Summarizing activity and selectivity in one picture

Summarizing activity and selectivity in one picture was presented by Dr Mark Mackey, Cresset at the Cresset European User Group Meeting 2015.

Abstract

3D-QSAR based on molecular interaction potentials can provide a wealth of information about the exact molecular characteristics required for activity. However, current techniques have a number of issues such as alignment noise, sampling errors and descriptor choice which can make it difficult to reliably produce effective models. We have presented in the past techniques for solving the sampling problem and shown that using accurate electrostatics combined with simple shape descriptors often gives meaningful models. However, there are still times when it is not possible to obtain a statistically valid linear regression model.

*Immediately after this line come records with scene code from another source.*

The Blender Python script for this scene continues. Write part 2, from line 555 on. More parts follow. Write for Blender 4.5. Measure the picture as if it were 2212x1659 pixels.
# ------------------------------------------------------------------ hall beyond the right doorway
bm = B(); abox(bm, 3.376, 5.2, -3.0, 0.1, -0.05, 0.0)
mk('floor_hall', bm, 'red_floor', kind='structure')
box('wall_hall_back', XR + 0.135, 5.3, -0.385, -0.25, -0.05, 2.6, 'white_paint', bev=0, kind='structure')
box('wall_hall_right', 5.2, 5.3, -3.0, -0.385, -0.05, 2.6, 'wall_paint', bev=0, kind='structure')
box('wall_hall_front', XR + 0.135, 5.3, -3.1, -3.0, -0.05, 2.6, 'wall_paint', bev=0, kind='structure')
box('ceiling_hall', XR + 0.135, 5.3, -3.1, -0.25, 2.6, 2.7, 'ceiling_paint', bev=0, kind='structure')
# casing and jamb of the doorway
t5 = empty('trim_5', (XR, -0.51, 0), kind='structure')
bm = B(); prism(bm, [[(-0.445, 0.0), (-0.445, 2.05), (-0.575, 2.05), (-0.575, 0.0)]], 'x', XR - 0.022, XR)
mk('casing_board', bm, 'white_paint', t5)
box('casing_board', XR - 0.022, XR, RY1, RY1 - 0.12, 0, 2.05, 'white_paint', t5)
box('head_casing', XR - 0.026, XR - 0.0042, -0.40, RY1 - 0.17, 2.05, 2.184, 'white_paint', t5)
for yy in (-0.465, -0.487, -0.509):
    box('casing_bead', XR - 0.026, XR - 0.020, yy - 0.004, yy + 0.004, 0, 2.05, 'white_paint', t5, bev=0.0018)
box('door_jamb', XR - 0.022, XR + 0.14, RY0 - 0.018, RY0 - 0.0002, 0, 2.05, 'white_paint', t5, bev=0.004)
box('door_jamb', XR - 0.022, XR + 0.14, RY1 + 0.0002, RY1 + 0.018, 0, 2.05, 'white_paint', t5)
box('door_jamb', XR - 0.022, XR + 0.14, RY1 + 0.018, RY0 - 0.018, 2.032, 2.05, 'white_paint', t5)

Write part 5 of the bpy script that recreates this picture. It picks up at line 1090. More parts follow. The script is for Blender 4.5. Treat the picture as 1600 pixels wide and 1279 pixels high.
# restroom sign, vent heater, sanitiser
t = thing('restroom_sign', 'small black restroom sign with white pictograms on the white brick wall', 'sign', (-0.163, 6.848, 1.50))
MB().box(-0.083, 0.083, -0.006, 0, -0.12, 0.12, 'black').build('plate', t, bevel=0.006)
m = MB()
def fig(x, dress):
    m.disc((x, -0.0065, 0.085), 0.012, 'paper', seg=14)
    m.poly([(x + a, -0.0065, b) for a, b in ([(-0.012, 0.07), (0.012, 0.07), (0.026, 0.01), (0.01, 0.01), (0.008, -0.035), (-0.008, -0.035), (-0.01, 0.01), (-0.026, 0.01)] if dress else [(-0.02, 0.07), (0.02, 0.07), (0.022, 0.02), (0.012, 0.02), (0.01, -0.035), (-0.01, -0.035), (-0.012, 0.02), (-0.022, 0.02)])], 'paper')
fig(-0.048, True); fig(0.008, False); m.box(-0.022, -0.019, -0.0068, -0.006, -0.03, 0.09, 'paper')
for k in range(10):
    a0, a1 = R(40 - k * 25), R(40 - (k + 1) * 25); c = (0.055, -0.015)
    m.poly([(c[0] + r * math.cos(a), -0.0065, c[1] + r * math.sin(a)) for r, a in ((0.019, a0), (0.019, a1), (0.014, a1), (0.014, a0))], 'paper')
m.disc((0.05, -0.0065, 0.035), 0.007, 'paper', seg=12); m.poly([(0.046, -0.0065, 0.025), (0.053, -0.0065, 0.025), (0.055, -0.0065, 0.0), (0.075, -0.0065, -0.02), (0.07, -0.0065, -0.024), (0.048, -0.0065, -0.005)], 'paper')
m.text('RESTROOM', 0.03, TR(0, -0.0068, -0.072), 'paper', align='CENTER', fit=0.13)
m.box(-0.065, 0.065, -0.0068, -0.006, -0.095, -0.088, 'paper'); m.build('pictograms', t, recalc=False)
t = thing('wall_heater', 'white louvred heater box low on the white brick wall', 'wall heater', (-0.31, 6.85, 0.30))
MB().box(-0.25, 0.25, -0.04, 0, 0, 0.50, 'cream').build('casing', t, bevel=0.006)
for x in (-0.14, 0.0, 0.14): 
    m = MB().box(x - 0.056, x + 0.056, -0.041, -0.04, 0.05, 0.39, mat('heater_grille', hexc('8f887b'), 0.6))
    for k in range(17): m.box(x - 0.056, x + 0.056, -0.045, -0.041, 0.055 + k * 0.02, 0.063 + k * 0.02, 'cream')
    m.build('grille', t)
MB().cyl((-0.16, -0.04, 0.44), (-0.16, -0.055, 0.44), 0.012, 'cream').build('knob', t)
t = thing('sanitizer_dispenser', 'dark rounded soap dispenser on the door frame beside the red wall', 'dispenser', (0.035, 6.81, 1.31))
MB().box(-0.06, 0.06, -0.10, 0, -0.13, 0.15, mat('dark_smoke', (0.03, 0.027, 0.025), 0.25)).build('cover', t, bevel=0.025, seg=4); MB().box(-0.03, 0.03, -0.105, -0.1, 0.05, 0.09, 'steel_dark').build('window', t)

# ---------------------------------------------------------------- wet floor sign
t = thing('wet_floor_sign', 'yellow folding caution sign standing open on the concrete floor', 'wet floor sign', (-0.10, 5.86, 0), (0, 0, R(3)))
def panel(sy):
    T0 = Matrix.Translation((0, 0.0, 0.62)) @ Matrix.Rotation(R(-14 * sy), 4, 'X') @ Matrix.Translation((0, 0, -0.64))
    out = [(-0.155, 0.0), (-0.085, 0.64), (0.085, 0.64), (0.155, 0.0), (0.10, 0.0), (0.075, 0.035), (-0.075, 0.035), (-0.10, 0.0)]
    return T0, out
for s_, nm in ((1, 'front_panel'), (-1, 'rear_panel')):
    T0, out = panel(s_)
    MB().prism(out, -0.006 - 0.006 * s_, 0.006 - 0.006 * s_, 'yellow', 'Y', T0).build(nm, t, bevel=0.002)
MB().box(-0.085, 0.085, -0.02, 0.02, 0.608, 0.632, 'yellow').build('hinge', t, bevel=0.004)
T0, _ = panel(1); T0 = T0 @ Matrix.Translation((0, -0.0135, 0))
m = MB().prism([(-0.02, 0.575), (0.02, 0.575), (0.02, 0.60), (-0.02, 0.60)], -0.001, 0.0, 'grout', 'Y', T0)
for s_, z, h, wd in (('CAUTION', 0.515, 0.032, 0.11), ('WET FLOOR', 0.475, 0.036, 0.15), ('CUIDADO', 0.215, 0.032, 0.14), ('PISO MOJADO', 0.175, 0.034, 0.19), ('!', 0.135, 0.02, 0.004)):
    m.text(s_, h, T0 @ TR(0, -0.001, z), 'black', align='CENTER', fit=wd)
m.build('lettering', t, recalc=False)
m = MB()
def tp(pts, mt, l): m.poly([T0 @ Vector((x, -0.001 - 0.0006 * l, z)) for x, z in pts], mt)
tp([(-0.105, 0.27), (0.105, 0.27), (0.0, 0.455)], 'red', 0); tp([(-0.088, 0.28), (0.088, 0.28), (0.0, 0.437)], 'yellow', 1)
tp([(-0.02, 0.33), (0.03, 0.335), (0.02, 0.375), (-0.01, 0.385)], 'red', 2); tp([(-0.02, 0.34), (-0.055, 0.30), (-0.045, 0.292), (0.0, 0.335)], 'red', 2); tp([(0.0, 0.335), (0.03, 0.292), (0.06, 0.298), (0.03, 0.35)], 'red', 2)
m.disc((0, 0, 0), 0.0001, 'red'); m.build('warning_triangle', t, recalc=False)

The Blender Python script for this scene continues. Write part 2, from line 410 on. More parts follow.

One useful qualitative data analysis method that is being increasingly used is activity cliffs analysis. In this technique, pairs of compounds are located that are similar (in some sense), but have different activities. Traditionally activity cliff analysis has used a 2D definition of similarity, but extension to 3D similarity metrics gives additional information that is very useful to locate the source of and reason for the activity differences.

An extension of 3D activity cliff analysis is to mine the entire data set for corresponding cliffs and use this to build a model for activity. Analysis of the data set to locate activity cliffs locates the pairs of molecules with the highest information content. However, this needs to be tempered with an analysis of how likely it is that the molecules are aligned correctly, as only properly-aligned molecules contain any information. We apply Bayesian corrections to the activity cliff data to obtain a map of the electrostatic and shape characteristics that seem to locally correlate with improving activity. The resulting model is semi-quantitative in that it attempts to describe the entire data set without building a linear regression model. This technique provides a valuable fall back to the computational chemist for information extraction from ligands in 3D.